Em meados do século, a grande maioria dos romanos educados era bilíngue, pois o grego era a língua da verdadeira civilização, da mesma forma que o francês era falado por quase toda a aristocracia europeia do século XVIII. Apenas algumas vozes resistiam publicamente a essa tendência. A mais famosa entre elas foi a de Marco Pórcio Catão, que comandara uma das colunas vencedoras nas Termópilas e cujo filho havia se destacado em Pidna. Quando servira como embaixador na Grécia, Catão recusava-se a abordar os nativos na sua língua e insistia em fazer seus discursos em latim. Não o fazia por ignorância, já que possuía extenso conhecimento de literatura helênica – Políbio relembra um incidente no qual Catão fez uma alusão jocosa à Odisseia de Homero.

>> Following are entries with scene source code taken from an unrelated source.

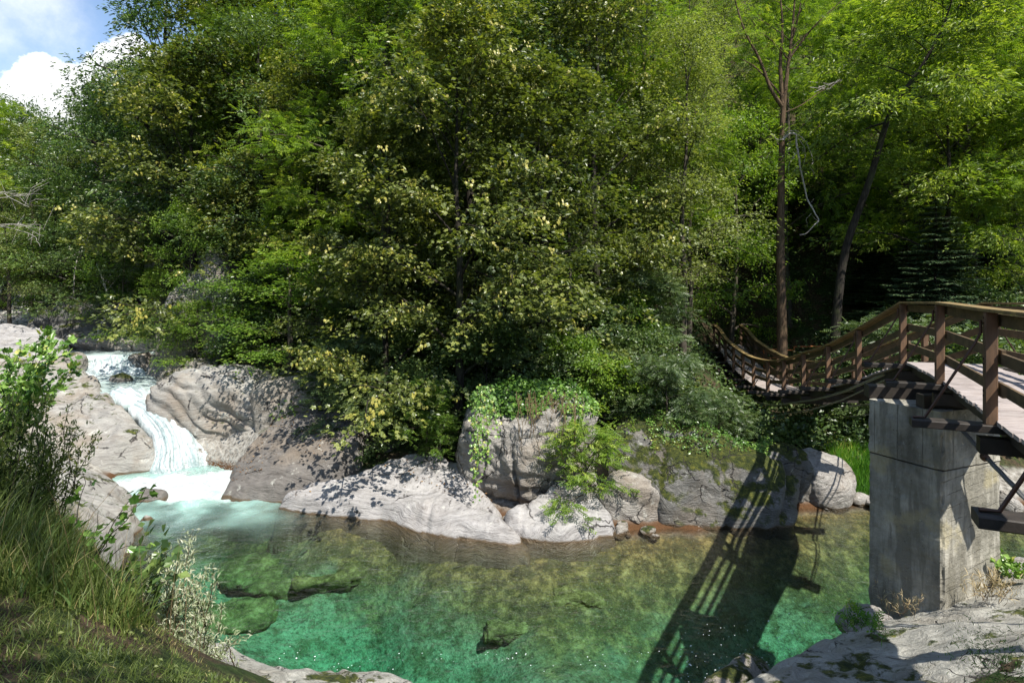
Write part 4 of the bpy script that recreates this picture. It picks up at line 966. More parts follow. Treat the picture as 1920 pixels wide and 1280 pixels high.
# species colours (albedo)
M_L = {
 'maple': leaf_mat("maple_leaf_green", (.048, .072, .020), (.14, .17, .040), (.28, .30, .075), (.42, .38, .09), trans=.34, gloss=.38, spec=.6),
 'chestnut': leaf_mat("chestnut_leaf_green", (.036, .072, .024), (.10, .17, .045), (.21, .29, .08), (.28, .34, .12), trans=.36, gloss=.38, spec=.6),
 'ash': leaf_mat("ash_leaf_green", (.08, .14, .020), (.19, .28, .035), (.36, .43, .065), (.45, .47, .09), trans=.46, gloss=.5, spec=.35),
 'bright': leaf_mat("bright_young_leaf", (.07, .14, .02), (.16, .26, .035), (.29, .38, .065), (.4, .46, .09), trans=.42, gloss=.45, spec=.4),
 'yellow': leaf_mat("yellowish_chestnut_leaf", (0.088, 0.140, 0.021), (0.228, 0.298, 0.044), (0.420, 0.455, 0.088), (0.500, 0.500, 0.158), trans=.38, gloss=.45, spec=.45),
 'birch': leaf_mat("pale_birch_leaf", (.12, .15, .05), (.22, .26, .09), (.34, .37, .15), None, trans=.36, gloss=.5, spec=.35),
 'locust': leaf_mat("bluish_shrub_leaf", (.04, .075, .022), (.10, .15, .05), (.20, .26, .11), (.34, .40, .22), trans=.28, gloss=.42, spec=.5),
 'spruce': leaf_mat("spruce_needle", (.02, .045, .022), (.05, .09, .038), (.12, .165, .065), None, trans=.08, gloss=.5, spec=.35),
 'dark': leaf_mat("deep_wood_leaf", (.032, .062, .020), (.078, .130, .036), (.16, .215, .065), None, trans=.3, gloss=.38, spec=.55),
 'ivy': leaf_mat("ivy_leaf", (0.052, 0.123, 0.021), (0.131, 0.245, 0.044), (0.263, 0.403, 0.079), (0.500, 0.500, 0.140), trans=.25, gloss=.35, spec=.5),
 'willow': leaf_mat("silvery_willow_leaf", (0.140, 0.180, 0.090), (0.300, 0.340, 0.200), (0.500, 0.500, 0.380), None, trans=.25, gloss=.45, spec=.5),
 'grass': leaf_mat("meadow_grass", (.04, .062, .015), (.095, .135, .028), (.19, .22, .06), (.38, .32, .14), trans=.32, gloss=.5, spec=.35),
 'lush': leaf_mat("lush_bank_grass", (0.034, 0.103, 0.011), (0.081, 0.218, 0.023), (0.172, 0.345, 0.034), (0.460, 0.437, 0.115), trans=.35, gloss=.45, spec=.4),
 'lush2': leaf_mat("broad_grass_blade", (.03, .07, .02), (.07, .14, .035), (.15, .23, .06), None, trans=.3, gloss=.45, spec=.4),
 'litter': leaf_mat("fallen_leaf", (.05, .025, .012), (.16, .085, .04), (.32, .2, .09), None, trans=.1, gloss=.6, spec=.2),
 'dry': leaf_mat("dry_stalks", (0.120, 0.085, 0.040), (0.260, 0.190, 0.100), (0.420, 0.340, 0.200), None, trans=.15, gloss=.6, spec=.2),
}
M_BARK = bark_mat("grey_brown_bark"); M_BARKD = bark_mat("dark_bark", (.012, .010, .008), (.05, .042, .033), .4)
M_BARKS = bark_mat("warm_slender_bark", (.045, .03, .018), (.16, .105, .065), .15); M_DEAD = bark_mat("bleached_dead_wood", (.25, .22, .19), (.55, .51, .46), 0); M_BIRCHB = bark_mat("birch_bark", (.18, .17, .15), (.62, .60, .56), 0)

def gen_tree(seed, H=11, lo=.25, Rc=3.6, n_limb=13, n_sub=5, cl_per=3, per=26, leaf=.12, lw=.6, kind='oval', trunk=None, r0=.2, flat=.38, csz=.55, droop=.25, up0=.25, up1=1.1, ros=6, tipf=.0, one_side=None, prof=None, leafjit=.55):
    """limbed tree: returns trunk geometry and foliage, both about the foot of the trunk"""
    rs = np.random.RandomState(seed); g = Geo(); fo = Foliage()
    if trunk is None:
        t = np.linspace(0, 1, 9); wob = np.cumsum(rs.normal(size=(9, 2))*.035*H/9*2.2, axis=0); trunk = np.stack([wob[:, 0], wob[:, 1], t*H*.93], 1); trunk[0, :2] = 0; trunk -= np.array([0, 0, 0])
    trunk = np.array(trunk, float); ts = np.linspace(0, 1, len(trunk))
    tt = np.linspace(0, 1, 22); TR = np.stack([np.interp(tt, ts, trunk[:, a]) for a in range(3)], 1)
    for _ in range(2): TR[1:-1] = (TR[:-2]+2*TR[1:-1]+TR[2:])/4
    rad = r0*(1-tt*.88)+.25*r0*np.exp(-tt*22); TRx = TR.copy(); TRx[0, 2] -= .5
    g.tube(TRx, rad, 9)
    cent = []; cdir = []; csc = []
    ga = rs.uniform(0, 6.28)
    for i in range(n_limb):
        f = lo + (1-lo)*((i+.3)/n_limb)**.9; p0 = np.array([np.interp(f, tt, TR[:, a]) for a in range(3)])
        u = (f-lo)/(1-lo); pr = (prof(u) if prof else math.sqrt(max(.05, 1-(u*1.02-.28)**2*1.55)))
        Ln = Rc*pr*rs.uniform(.75, 1.15); ga += 2.4+rs.normal()*.35
        if one_side is not None and rs.rand() < .7: az = one_side+rs.normal()*.8
        else: az = ga
        el = up0+(up1-up0)*u+rs.normal()*.12; d = np.array([math.cos(az)*math.cos(el), math.sin(az)*math.cos(el), math.sin(el)])
        m = 7; s = np.linspace(0, 1, m); P = p0 + d[None]*(s*Ln)[:, None]; P[:, 2] -= droop*Ln*s**2.2*.6; P += np.cumsum(rs.normal(size=(m, 3))*.045*Ln/2.2, axis=0)*s[:, None]
        lr = max(.018, r0*(1-f*.85)*.42); g.tube(P, lr*(1-s*.8), 6)
        for j in range(n_sub):
            q = .30+.70*(j+rs.rand())/n_sub; b0 = np.array([np.interp(q, s, P[:, a]) for a in range(3)])
            sd = (1 if (j % 2) else -1)*rs.uniform(.45, 1.15); dd = np.array([d[0]*math.cos(sd)-d[1]*math.sin(sd), d[0]*math.sin(sd)+d[1]*math.cos(sd), d[2]*.5+rs.normal()*.16]); dd = unit(dd)
            l2 = Ln*(.5-.28*q)*rs.uniform(.8, 1.3)+.25; s2 = np.linspace(0, 1, 4); P2 = b0+dd[None]*(s2*l2)[:, None]; P2[:, 2] -= droop*l2*s2**2*.6
            g.tube(P2, lr*.42*(1-s2*.75), 4)
            for c in range(cl_per):
                w = (c+.7)/cl_per; cent.append(np.array([np.interp(w, s2, P2[:, a]) for a in range(3)])); cdir.append(dd); csc.append(rs.uniform(.7, 1.25))
        cent.append(P[-1]); cdir.append(d); csc.append(1.0)
    cent = np.array(cent); cdir = np.array(cdir); csc = np.array(csc); nc = len(cent)
    k = per; n = nc*k
    C = np.repeat(cent, k, 0); Dd = np.repeat(cdir, k, 0); Sc = np.repeat(csc, k)*csz
    nro = int(math.ceil(n/ros)); ro = rs.normal(size=(nro, 3)); ro = ro/np.maximum(1, np.linalg.norm(ro, axis=1)[:, None]/1.55)*np.array([1, 1, flat])
    off = np.repeat(ro, ros, 0)[:n] + rs.normal(size=(n, 3))*(.075/csz)*np.array([1, 1, .7])
    # leaves ride on a dished spray that falls away at its rim
    rr = np.hypot(off[:, 0], off[:, 1]); pos = C + off*Sc[:, None]; pos[:, 2] -= .22*rr**2*Sc
    outw = np.stack([off[:, 0], off[:, 1], -.45+0*rr], 1)+Dd*.6+rs.normal(size=(n, 3))*.45
    nr = np.stack([rs.normal(size=n)*leafjit, rs.normal(size=n)*leafjit-.15, np.ones(n)], 1)
    L = leaf*rs.uniform(.7, 1.25, n); ctint = np.repeat(rs.uniform(0, 1, nc), k)
    rt = np.repeat(rs.normal(size=nro), ros)[:n]; tint = np.clip(.40+.13*rs.normal(size=n)+.16*rt+.30*(ctint-.5), 0, .86)
    hang = np.repeat((rs.rand(nro) < tipf) & (ro[:, 2] > -.2), ros)[:n]; tint = np.where(hang, 1.0, tint)
    hangk = hang; outw[hang] = outw[hang]*.4+np.array([0, 0, -1.2]); nr[hang] = np.array([.4, -1, .3])+rs.normal(size=(int(hang.sum()), 3))*.4
    L = np.where(hang, L*.72, L)
    fo.add(pos, outw, nr, L, L*lw, kind, tint, rs)
    return g, fo

PROTO = {}
def proto(key, mat, bark, name, **kw):
    g, fo = gen_tree(**kw); PROTO[key] = (g, fo, mat, bark, name, [None, None])
def plant(key, x, y, s=1.0, rz=0.0, z=None, label=None, cat="tree", group=None, sx=None, dz=0.0, name=None, tilt=None):
    g, fo, mat, bark, nm, cache = PROTO[key]
    if z is None: z = th(x, y)
    root = empty(name or nm, (x, y, z-.1*s+dz), rz); root.scale = (s*(sx or 1), s*(sx or 1), s)
    if tilt: root.rotation_euler = (tilt[0], tilt[1], rz)
    tag(root, label, cat, group)
    if cache[0] is None:
        cache[0] = g.build("trunk", bark, root, True); cache[1] = fo.build("crown", mat, root)
    else:
        for c in cache:
            o = c.copy(); o.parent = root; COL.objects.link(o)
    return root

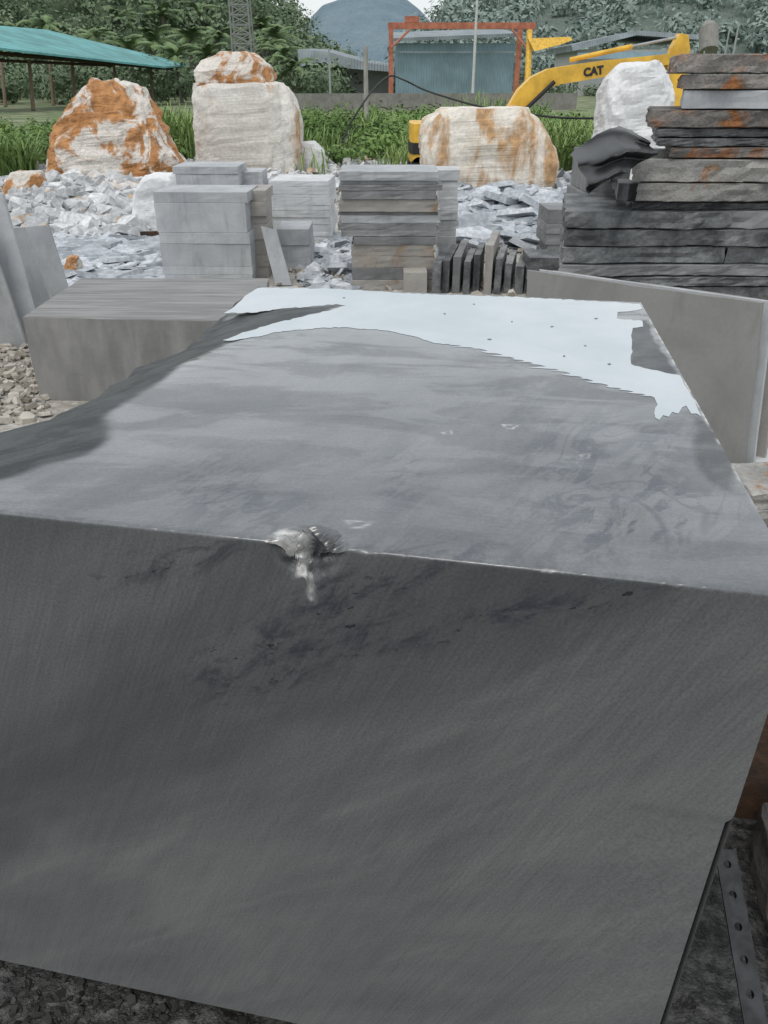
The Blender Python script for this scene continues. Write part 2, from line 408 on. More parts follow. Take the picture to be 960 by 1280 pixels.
for idxs in (li.copy(),ri[::-1].copy(),bi[::-1].copy()):
    vs,fs=wall(idxs,base); allV.append(vs); allF.append(fs); base+=len(vs)
V=np.concatenate(allV); F=np.concatenate(allF)
me=bpy.data.meshes.new('marble_block'); me.from_pydata(V.tolist(),[],F.tolist()); me.update()
blk=bpy.data.objects.new('marble_block',me); scene.collection.objects.link(blk)
blk.location=O0; blk.rotation_euler=(0,0,ang)
blk.matrix_world=Matrix.Translation(O0)@Matrix.Rotation(ang,4,'Z')
att=np.zeros((len(V),4))
att[:n0,0]=dark.reshape(-1); att[:n0,1]=white.reshape(-1); att[:n0,2]=vein.reshape(-1); att[:n0,3]=chdark.reshape(-1)
cx0=lp(362,690)[0]
wid=.014*np.clip(1-(ZT-fz)/.06,0,1)+.003
jag=np.array([[noise.noise(Vector((x*60,z*60,3))) for x,z in zip(fx[j,::1][::4],fz[j][::4])] for j in range(46)])
jagf=np.zeros_like(fx); jagf[:46]=np.repeat(jag,4,axis=1)[:,:NX]
fw=np.exp(-((fx-cx0-(ZT-fz)*.15+jagf*.008)/wid)**4)*(ZT-fz<.05)
fw=np.maximum(fw,np.exp(-((fx-cx0-.018+jagf*.006)/.004)**2)*((ZT-fz<.085)&(ZT-fz>.045))*.5)
fcd=np.clip(fch*1.6,0,1)*(1-fw)
fv=np.zeros_like(fx)
for (u,v,ru,rz_) in ((360,800,.09,.05),(470,790,.06,.05),(750,748,.09,.02),(600,775,.10,.03),(300,840,.10,.05),(420,740,.05,.04),(230,700,.12,.03),(340,850,.05,.02),(500,725,.1,.015)):
    x_,z_=fpx(u,v); fv+=np.exp(-((fx-x_)/ru)**2-((fz-z_-(fx-x_)*.4)/rz_)**2)
fv=np.clip(fv,0,1)
att[n0:nV,1]=fw[1:].reshape(-1); att[n0:nV,3]=fcd[1:].reshape(-1); att[n0:nV,2]=fv[1:].reshape(-1)
ca=me.color_attributes.new('masks','FLOAT_COLOR','POINT'); ca.data.foreach_set('color',att.astype(np.float32).reshape(-1))
me.shade_smooth(); me.set_sharp_from_angle(angle=math.radians(50))
setmeta(blk,label="large sawn grey marble block with wet top and chipped edge",cat="stone block")
m=NT('wet_grey_marble'); Ob=m.obj()
at=m.n('ShaderNodeAttribute'); at.attribute_name='masks'
sc=m.n('ShaderNodeSeparateColor'); m.l(at.outputs['Color'],sc.inputs[0]); aD,aW,aV=sc.outputs[0],sc.outputs[1],sc.outputs[2]; aC=at.outputs['Alpha']
gn=m.n('ShaderNodeNewGeometry'); sn=m.n('ShaderNodeSeparateXYZ'); m.l(gn.outputs['True Normal'],sn.inputs[0])
istop=m.ramp(sn.outputs[2],.4,.7)
so_=m.n('ShaderNodeSeparateXYZ'); m.l(Ob,so_.inputs[0]); ox,oy,oz=so_.outputs
# top
nb=m.ramp(m.noise(m.dirv(ox,oy,60,1,1.8),2.6,5,.6,.8),.3,.7)
tc=m.mix(nb,(.092,.099,.107),(.155,.162,.167))
bn=m.ramp(m.noise(m.dirv(ox,oy,8,.7,5),2.2,4,.55,.6),.5,.68,0,.4)
tc=m.mix(bn,tc,(.070,.080,.097))
nv=m.noise(m.dirv(ox,oy,65,.8,1.5),3.4,3,.5,1.2)
fr=m.math('FRACT',m.math('MULTIPLY',nv,10))
cont=m.ramp(m.math('ABSOLUTE',m.math('SUBTRACT',fr,.5)),.0,.2,1,0)
vn=m.ramp(m.noise(m.dirv(ox,oy,65,.9,2.4),9,5,.7,.8),.46,.58)
vn=m.math('MAXIMUM',vn,m.math('MULTIPLY',cont,.8))
tc=m.mix(m.math('MULTIPLY',m.math('MULTIPLY',vn,aV),.78),tc,(.032,.040,.060))
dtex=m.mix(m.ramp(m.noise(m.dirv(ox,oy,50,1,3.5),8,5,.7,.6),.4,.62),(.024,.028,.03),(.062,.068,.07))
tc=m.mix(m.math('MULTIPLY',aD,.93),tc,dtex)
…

Durante toda a sua carreira, Catão ridicularizava os aristocratas que imitavam os nobres da Grécia e enfatizava a superioridade das tradições simples, porém virtuosas, de Roma. Enquanto questor de Cipião, em 205 a.C., criticara publicamente o cônsul e seus amigos por seu comportamento na Sicília. Mais tarde, escreveu a primeira história em língua latina, uma das muitas obras que redigiu ou traduziu para o latim.
Diferentemente dos senadores que colecionavam arte grega e copiavam as modas helênicas de vestir, decorar e banquetear, Catão retratava a si próprio como um romano fora de moda, levando uma vida frugal a serviço da república. Era um “homem novo” que não podia contar com as realizações dos seu ancestrais ou com a reputação de uma família bem-estabelecida, precisando trabalhar arduamente para erigir sua reputação. Isso implicava em não perder a oportunidade de demonstrar suas opiniões e características, construindo gradualmente uma “imagem pública” – quase um nome de marca – que o projetasse nas mesmas condições que as famílias tradicionais. Assim, de fato, Catão usou a expansão da cultura como meio de competir com outros senadores, do mesmo modo que esses homens o fizeram ao abraçar as novas ideias.